▸ Problem statement: Without the pictures, output the lines of the material from the very first through the one that holds "s.line([(sg*max(s.hw(z, d), 0), z)".

▸ Data extract:

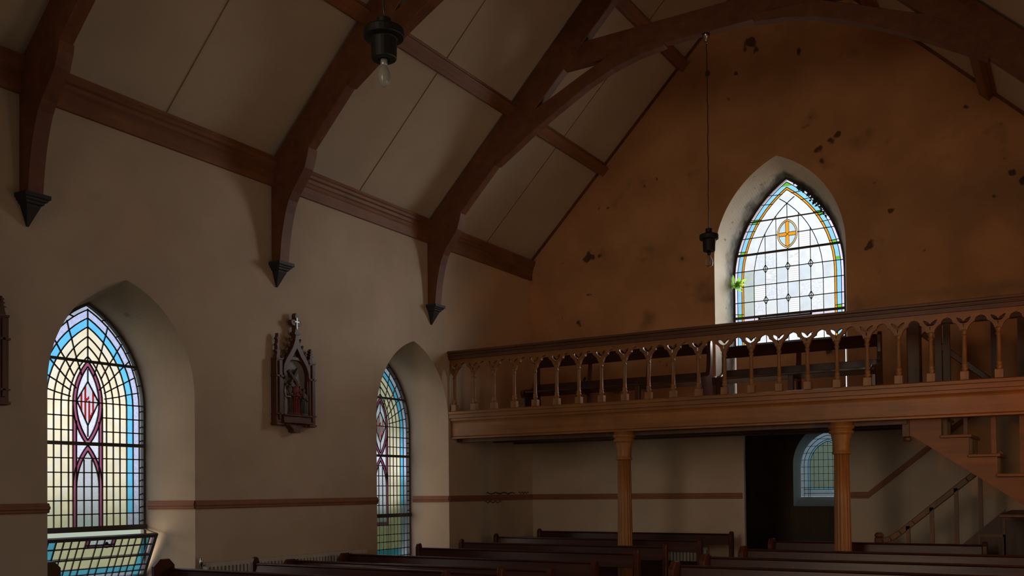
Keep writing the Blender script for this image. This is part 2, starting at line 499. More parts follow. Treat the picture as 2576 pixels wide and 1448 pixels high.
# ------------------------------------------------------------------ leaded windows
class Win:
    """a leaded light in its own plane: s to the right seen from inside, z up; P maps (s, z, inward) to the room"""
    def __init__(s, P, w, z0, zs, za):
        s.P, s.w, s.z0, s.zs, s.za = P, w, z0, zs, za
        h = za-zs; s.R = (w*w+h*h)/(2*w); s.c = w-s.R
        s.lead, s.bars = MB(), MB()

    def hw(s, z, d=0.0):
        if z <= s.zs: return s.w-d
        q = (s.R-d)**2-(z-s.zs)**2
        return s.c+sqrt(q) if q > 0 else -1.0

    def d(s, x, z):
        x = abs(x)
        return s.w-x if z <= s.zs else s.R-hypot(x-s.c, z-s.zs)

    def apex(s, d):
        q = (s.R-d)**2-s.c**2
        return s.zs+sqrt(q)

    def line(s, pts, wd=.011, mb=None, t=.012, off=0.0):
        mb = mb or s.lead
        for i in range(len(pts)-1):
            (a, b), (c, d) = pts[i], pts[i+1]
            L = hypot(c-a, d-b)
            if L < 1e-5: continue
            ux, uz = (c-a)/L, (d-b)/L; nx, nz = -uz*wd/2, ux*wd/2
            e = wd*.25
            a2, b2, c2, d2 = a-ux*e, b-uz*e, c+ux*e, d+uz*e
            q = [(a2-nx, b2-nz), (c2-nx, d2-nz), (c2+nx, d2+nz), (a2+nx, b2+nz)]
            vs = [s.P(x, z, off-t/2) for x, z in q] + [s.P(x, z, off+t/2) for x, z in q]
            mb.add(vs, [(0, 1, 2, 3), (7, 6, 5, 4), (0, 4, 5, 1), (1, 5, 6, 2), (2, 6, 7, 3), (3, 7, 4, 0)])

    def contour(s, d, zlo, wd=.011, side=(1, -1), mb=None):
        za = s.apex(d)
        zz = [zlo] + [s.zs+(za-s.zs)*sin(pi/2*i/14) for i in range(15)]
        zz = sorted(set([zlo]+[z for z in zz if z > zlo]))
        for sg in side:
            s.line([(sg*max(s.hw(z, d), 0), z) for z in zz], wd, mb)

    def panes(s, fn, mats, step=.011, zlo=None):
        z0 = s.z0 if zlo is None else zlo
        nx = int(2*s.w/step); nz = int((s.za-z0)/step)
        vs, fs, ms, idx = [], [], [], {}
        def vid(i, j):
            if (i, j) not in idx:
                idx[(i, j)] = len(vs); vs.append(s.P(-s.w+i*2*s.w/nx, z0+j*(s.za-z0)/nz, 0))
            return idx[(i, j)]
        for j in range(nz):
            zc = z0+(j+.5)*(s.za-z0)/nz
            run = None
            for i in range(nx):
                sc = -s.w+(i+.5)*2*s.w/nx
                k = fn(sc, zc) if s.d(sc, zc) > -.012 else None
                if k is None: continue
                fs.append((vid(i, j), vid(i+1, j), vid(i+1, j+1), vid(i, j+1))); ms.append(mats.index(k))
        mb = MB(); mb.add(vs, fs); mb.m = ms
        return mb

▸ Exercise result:
Keep writing the Blender script for this image. This is part 2, starting at line 499. More parts follow. Treat the picture as 2576 pixels wide and 1448 pixels high.
# ------------------------------------------------------------------ leaded windows
class Win:
    """a leaded light in its own plane: s to the right seen from inside, z up; P maps (s, z, inward) to the room"""
    def __init__(s, P, w, z0, zs, za):
        s.P, s.w, s.z0, s.zs, s.za = P, w, z0, zs, za
        h = za-zs; s.R = (w*w+h*h)/(2*w); s.c = w-s.R
        s.lead, s.bars = MB(), MB()

    def hw(s, z, d=0.0):
        if z <= s.zs: return s.w-d
        q = (s.R-d)**2-(z-s.zs)**2
        return s.c+sqrt(q) if q > 0 else -1.0

    def d(s, x, z):
        x = abs(x)
        return s.w-x if z <= s.zs else s.R-hypot(x-s.c, z-s.zs)

    def apex(s, d):
        q = (s.R-d)**2-s.c**2
        return s.zs+sqrt(q)

    def line(s, pts, wd=.011, mb=None, t=.012, off=0.0):
        mb = mb or s.lead
        for i in range(len(pts)-1):
            (a, b), (c, d) = pts[i], pts[i+1]
            L = hypot(c-a, d-b)
            if L < 1e-5: continue
            ux, uz = (c-a)/L, (d-b)/L; nx, nz = -uz*wd/2, ux*wd/2
            e = wd*.25
            a2, b2, c2, d2 = a-ux*e, b-uz*e, c+ux*e, d+uz*e
            q = [(a2-nx, b2-nz), (c2-nx, d2-nz), (c2+nx, d2+nz), (a2+nx, b2+nz)]
            vs = [s.P(x, z, off-t/2) for x, z in q] + [s.P(x, z, off+t/2) for x, z in q]
            mb.add(vs, [(0, 1, 2, 3), (7, 6, 5, 4), (0, 4, 5, 1), (1, 5, 6, 2), (2, 6, 7, 3), (3, 7, 4, 0)])

    def contour(s, d, zlo, wd=.011, side=(1, -1), mb=None):
        za = s.apex(d)
        zz = [zlo] + [s.zs+(za-s.zs)*sin(pi/2*i/14) for i in range(15)]
        zz = sorted(set([zlo]+[z for z in zz if z > zlo]))
        for sg in side:
            s.line([(sg*max(s.hw(z, d), 0), z) for z in zz], wd, mb)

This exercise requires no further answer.